Ce « rien » (« Nichts » en langue allemande) pose les bases des concerts organisés ce soir au Vauban par notre dynamique Maison brestoise de l’ Allemagne. Nous allons vous exposer les raison de ce rien, ou peut-être ses conséquences. En première partie, grâce au partenariat avec Plages Magnétiques - comme nous le rappelle fort justement Vincent Lavalle, co-président la MDA - c’est le duo brestois Ventolune et ses nappes de son pop analogique. Les deux musiciens entrent en scène de façon naturelle et néanmoins habitée. Les techniciens leur ont réservé de splendides ambiances colorées et lumineuses, dignes de leurs titres à la fois dansants et hypnotiques. Elle chante, lui plaque quelques accords sur les claviers, ils sont debout, souvent face-à-face dans un dialogue très maîtrisé, Tom Lelait jouant des pédales comme pour multiplier les boucles et les effets. Lou B. n’est pas en reste : sa voix chaude et grave pénètre les murs du Vauban. Nous nous habituons à leur rythme. Ventolune commence à nous engluer dans un univers particulier. Pas austère mais pas fun non plus, Ventolune change vraiment la donne. Dans une ambiance brestoise assez formatée (soit punk DIY soit hip-hop ghetto), nous nous en rendons compte ce soir, Ventolune marque le coup. À l’instar d’un Kafka pragois et néanmoins germaniste, Ventolune se joue et se chante surtout en Anglais, tantôt aux claviers, tantôt aux guitares. Elle chante, gratte, souffle, répète des textes en boucle. Il joue, gratte, pianote, secoue les cordes, utilise (rarement) le micro, bouge sa grande carcasse. Et soudain, on y est, on trouve les mots : Ventolune ose un trip-hop dont les samples et les boucles seraient humanisés. Ventolune, à la croisée des rails entre Alisson Mosshart et Beach House nous propose un lieu où les machines (nombreuses et coûteuses, nous sommes obligés de le noter ici) restent à leur place, sous les baskets des zicos et toujours un cran en-dessous. Car c’est l’humain qui prime. Ventolune se sert de toute son humanité pour nous emmener sur son dos, en plein vol, entre la free-party et ses beats puissants et le chant répétitif de Lou Barbedette qui berce redoutablement ses enfants. Nous, public, sommes redevenus bébés le temps de huit titres. Pas « rien ». Le « rien » arrive.

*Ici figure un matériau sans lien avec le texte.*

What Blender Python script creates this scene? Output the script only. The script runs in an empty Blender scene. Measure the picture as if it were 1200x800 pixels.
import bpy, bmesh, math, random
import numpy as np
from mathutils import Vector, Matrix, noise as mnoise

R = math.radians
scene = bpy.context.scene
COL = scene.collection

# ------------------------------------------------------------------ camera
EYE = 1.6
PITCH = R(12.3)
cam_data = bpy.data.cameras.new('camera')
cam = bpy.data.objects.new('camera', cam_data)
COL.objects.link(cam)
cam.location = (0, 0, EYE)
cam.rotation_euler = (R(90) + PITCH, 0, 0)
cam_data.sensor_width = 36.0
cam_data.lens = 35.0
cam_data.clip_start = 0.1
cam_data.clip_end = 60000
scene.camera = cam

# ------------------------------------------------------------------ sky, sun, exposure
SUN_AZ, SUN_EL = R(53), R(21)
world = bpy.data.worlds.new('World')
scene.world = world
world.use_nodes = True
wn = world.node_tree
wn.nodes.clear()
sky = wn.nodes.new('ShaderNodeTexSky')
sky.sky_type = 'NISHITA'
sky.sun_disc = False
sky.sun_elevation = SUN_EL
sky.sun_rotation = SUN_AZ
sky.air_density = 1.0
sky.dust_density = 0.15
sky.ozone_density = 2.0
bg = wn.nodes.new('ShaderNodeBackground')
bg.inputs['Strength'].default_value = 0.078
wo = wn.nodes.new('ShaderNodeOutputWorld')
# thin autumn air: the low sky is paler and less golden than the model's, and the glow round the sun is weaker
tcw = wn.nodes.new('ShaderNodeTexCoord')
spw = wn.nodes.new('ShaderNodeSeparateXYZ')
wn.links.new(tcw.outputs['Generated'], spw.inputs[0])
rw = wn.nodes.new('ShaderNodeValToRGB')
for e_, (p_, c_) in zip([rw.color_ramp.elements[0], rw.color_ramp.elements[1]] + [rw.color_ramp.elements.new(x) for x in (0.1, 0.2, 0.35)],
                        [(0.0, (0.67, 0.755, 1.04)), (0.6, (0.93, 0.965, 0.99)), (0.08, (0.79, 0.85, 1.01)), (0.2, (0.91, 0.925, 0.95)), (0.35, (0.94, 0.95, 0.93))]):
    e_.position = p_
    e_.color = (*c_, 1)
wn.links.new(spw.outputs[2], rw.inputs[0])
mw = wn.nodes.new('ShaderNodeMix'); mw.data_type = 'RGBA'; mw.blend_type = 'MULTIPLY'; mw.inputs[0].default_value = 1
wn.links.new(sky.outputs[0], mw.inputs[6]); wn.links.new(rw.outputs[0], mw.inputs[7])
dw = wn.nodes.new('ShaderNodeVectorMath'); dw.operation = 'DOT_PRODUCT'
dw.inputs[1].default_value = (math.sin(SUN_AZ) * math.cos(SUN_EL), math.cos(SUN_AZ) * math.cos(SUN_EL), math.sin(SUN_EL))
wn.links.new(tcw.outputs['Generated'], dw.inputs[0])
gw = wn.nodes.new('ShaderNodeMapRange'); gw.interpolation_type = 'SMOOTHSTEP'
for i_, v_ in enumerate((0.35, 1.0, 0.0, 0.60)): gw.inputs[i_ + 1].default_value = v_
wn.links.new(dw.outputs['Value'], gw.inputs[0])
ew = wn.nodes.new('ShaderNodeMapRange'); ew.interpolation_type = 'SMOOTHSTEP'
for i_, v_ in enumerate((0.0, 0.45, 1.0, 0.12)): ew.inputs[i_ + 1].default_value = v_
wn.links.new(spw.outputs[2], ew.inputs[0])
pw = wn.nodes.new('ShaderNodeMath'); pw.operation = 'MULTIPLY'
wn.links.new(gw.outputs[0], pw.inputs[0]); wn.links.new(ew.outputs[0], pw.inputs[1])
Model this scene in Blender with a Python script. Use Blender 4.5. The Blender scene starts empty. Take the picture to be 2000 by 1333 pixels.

Sur chaque table du cabaret un livret soigneusement photocopié annonce ce qui va suivre : le trio Die Verwandlung qui tourne depuis Hambourg dans notre bon vieil Ouest breton. « Franz Kafka mis en musiques libres ! » annonce la première page du livret. Jetons un œil presbyte à l’introduction tapée en page 2. « (…) votre message me fait plaisir et me rend triste car je n’ai rien. » Ces mots sont de Kafka, en réponse à Robert Musil qui lui écrivait en 1914. Le trio s’installe. Lui à la guitare, elle au chant, le troisième aux percussions. L’ ambiance lumineuse imaginée par les techniciens est fabuleuse : aux trois lampes de fort diamètre posées sur la scène (qui ne sont pas sans rappeler de grands flashs de studio photo) devenue irisée répondent des néons verticaux tantôt blancs tantôt oranges. Olga Seehafer, chanteuse-actrice travestie en personnage des années 1920 (pantalon à pinces et cravate nouée sur chemisier de satin blanc, veste courte de citadin berlinois) remercie le public du Vauban en Français grâce à un texte lu depuis l’écran d’un smartphone. Ce texte est chaleureux et nous met en confiance. Au fond les musiciens sourient, ils sont tous deux issus du théâtre. Ce qui va suivre est remarquable. La mise en scène nous transporte, le chant d’Olga, ses paroles en Allemand du texte de Kafka (issu de « La Métamorphose » en ce début de set) bouleversent chaque spectateur du Vauban : les lumières jaillissent et semblent nous réchauffer autant qu’un poêle à charbon allemand. En cette période hivernale, nous voici transportés, oui, transportés aussi bien dans la langue que dans la musique, en passant par le théâtre - le fantôme de Brecht passe au-dessus de nous - puis c’est toute l’âme tchèque, morbide et comique, qui nous transperce.

À la suite de Ventolune le choix du trio Die Verwandlung est bien de fonctionner par boucles, lui aussi. Cette harmonie nous apaise et nous révèle le texte de Kafka comme nulle lecture ne l’avait fait précédemment. C’est grandiose. Le « (…) car je n’ai rien » de Franz K. semblait si nu, si humble, si seul. Le voici riche de trente spectateurs et d’un groupe. Certes nous quitterons le Vauban sans rien - ni disque ni film du concert - mais riches d’un éblouissement artistique rarement égalé et imprégnés pour longtemps du souvenir d’une très rare soirée. Du très grand art et un voyage dans le temps nostalgique mais jamais triste.